--- Start Input data ---
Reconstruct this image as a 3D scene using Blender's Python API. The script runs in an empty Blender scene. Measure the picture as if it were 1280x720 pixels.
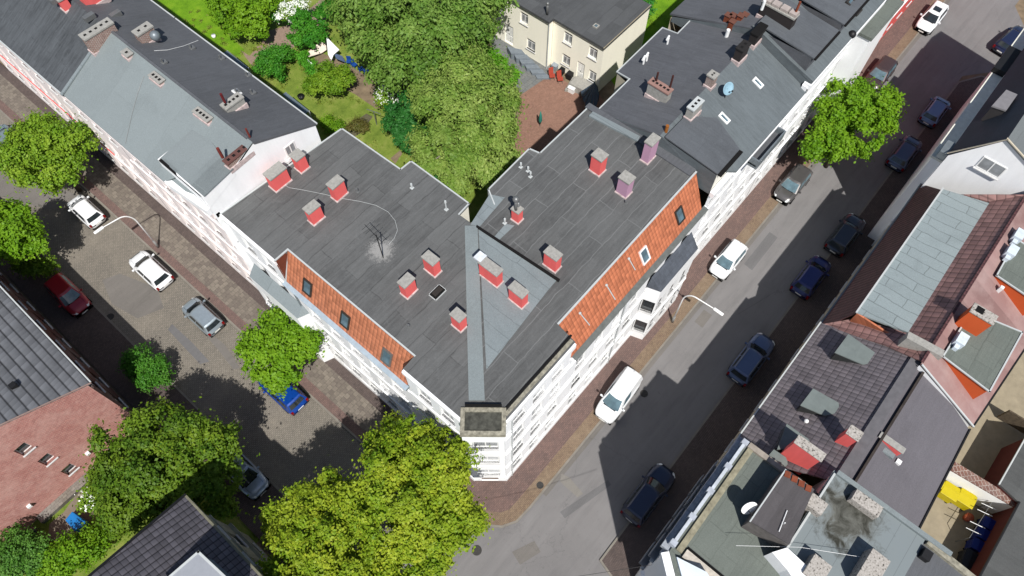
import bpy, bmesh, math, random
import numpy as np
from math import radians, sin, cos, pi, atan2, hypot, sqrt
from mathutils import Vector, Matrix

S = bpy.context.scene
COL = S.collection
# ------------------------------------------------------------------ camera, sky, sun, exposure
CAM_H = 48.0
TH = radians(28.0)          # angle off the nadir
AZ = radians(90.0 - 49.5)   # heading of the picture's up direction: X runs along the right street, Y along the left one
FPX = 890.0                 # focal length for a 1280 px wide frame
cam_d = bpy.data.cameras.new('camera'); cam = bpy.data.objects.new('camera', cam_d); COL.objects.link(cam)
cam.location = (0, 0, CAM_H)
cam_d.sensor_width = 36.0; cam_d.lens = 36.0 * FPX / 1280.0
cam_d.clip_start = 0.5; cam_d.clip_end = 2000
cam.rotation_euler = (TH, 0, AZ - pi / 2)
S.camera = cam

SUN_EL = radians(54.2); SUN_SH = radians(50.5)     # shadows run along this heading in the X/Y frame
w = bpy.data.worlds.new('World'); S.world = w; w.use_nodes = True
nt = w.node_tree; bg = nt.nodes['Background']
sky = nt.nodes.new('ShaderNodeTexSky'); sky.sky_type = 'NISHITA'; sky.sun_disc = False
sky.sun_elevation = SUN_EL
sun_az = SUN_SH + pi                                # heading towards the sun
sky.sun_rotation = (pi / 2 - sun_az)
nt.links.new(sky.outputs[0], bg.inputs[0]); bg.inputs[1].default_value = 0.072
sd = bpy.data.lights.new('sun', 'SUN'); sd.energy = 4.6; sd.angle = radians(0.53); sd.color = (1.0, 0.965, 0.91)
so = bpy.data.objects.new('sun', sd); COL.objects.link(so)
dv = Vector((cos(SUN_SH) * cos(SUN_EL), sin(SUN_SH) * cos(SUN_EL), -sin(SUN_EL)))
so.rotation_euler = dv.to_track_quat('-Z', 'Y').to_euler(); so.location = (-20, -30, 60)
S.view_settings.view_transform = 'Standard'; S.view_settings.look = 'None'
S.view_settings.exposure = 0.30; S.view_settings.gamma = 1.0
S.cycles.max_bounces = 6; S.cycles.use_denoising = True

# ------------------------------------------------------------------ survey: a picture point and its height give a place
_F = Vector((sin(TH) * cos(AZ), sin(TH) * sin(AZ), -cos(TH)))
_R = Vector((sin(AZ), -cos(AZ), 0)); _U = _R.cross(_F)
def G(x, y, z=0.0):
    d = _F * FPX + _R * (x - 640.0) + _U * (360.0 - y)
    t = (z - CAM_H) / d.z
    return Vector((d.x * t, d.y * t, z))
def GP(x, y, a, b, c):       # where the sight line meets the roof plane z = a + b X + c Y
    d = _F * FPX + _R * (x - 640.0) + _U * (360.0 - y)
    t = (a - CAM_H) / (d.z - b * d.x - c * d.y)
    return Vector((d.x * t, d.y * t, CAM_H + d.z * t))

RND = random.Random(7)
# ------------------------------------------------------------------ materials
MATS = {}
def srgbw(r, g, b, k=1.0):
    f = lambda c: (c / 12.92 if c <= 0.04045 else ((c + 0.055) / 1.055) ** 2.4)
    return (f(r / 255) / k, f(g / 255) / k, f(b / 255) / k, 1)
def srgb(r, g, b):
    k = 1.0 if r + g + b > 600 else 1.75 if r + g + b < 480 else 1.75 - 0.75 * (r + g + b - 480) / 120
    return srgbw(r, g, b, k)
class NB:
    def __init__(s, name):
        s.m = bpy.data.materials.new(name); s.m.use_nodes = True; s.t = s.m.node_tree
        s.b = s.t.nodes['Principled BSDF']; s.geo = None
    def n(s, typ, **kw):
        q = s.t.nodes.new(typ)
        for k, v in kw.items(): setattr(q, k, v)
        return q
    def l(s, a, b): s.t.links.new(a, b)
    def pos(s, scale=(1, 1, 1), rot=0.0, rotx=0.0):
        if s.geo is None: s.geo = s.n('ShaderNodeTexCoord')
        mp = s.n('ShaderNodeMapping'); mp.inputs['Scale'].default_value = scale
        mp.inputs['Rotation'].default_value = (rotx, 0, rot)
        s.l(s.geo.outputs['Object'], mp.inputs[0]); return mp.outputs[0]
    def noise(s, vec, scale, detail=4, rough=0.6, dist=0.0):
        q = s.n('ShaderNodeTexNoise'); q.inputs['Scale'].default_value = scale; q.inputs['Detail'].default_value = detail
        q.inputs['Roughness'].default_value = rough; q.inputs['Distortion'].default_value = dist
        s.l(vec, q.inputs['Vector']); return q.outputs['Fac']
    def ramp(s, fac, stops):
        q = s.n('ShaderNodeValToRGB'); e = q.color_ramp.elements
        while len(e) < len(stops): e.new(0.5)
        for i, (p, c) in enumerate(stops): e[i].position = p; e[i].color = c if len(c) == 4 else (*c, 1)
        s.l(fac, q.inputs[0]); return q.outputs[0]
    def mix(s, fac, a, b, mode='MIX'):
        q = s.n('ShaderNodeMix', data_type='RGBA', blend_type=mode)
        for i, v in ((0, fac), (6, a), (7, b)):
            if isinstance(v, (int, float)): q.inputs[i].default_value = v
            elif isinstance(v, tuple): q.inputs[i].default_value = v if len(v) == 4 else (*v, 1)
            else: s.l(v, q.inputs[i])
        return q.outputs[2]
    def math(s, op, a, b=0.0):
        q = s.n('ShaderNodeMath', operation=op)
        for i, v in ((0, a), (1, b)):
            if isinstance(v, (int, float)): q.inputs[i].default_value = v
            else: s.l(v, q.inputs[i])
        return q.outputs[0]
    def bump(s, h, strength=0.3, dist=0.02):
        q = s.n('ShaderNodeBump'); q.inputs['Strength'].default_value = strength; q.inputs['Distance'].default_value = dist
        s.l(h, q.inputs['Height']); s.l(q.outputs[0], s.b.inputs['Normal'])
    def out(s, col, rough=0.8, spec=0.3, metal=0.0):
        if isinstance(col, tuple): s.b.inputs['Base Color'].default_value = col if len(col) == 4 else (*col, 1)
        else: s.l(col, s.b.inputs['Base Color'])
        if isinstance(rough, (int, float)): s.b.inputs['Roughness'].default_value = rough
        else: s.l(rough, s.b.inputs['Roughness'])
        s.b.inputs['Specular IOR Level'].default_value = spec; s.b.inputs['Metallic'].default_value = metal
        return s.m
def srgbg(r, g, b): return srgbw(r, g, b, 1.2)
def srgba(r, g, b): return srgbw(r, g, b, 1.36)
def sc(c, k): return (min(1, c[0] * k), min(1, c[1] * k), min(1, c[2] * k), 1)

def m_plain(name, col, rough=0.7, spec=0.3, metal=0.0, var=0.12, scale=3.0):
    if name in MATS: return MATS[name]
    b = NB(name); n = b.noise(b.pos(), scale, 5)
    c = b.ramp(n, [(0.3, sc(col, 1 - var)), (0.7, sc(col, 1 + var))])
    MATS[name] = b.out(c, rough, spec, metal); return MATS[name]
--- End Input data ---
--- Start Input data ---
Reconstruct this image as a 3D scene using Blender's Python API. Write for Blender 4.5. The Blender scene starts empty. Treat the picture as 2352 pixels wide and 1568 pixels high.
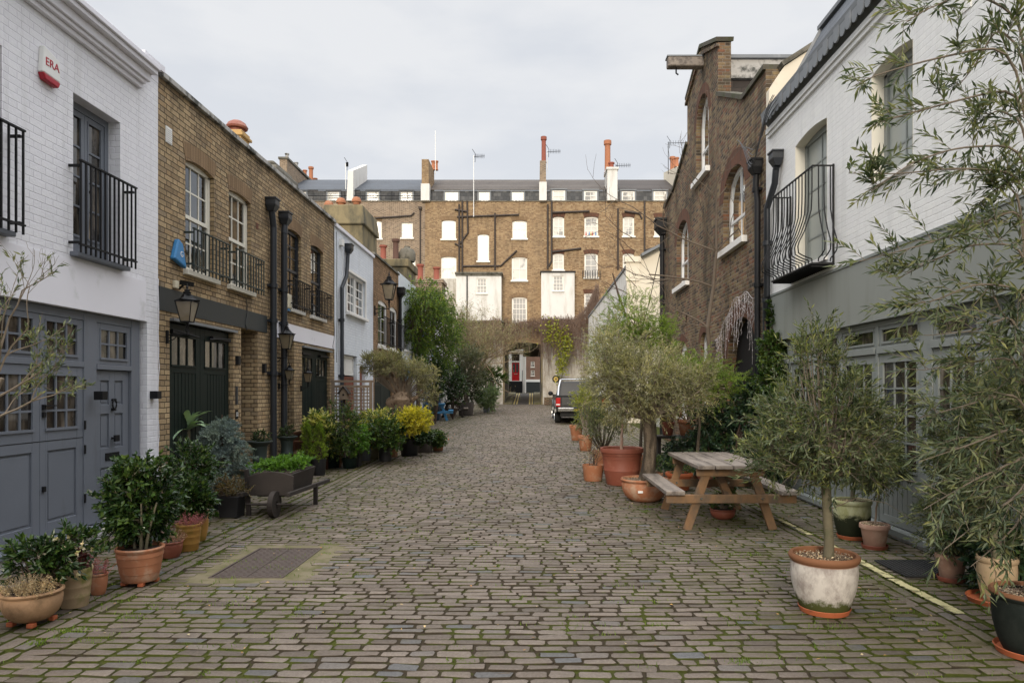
--- End Input data ---
Given task: Copy out, exactly, every line from the one that contains "were 1280x720 pixels." through the one that contains "from mathutils import Vector, Matrix". Pictures stay out of the copy.

Finished answer:
Reconstruct this image as a 3D scene using Blender's Python API. The script runs in an empty Blender scene. Measure the picture as if it were 1280x720 pixels.
import bpy, bmesh, math, random
import numpy as np
from math import radians, sin, cos, pi, atan2, hypot, sqrt
from mathutils import Vector, Matrix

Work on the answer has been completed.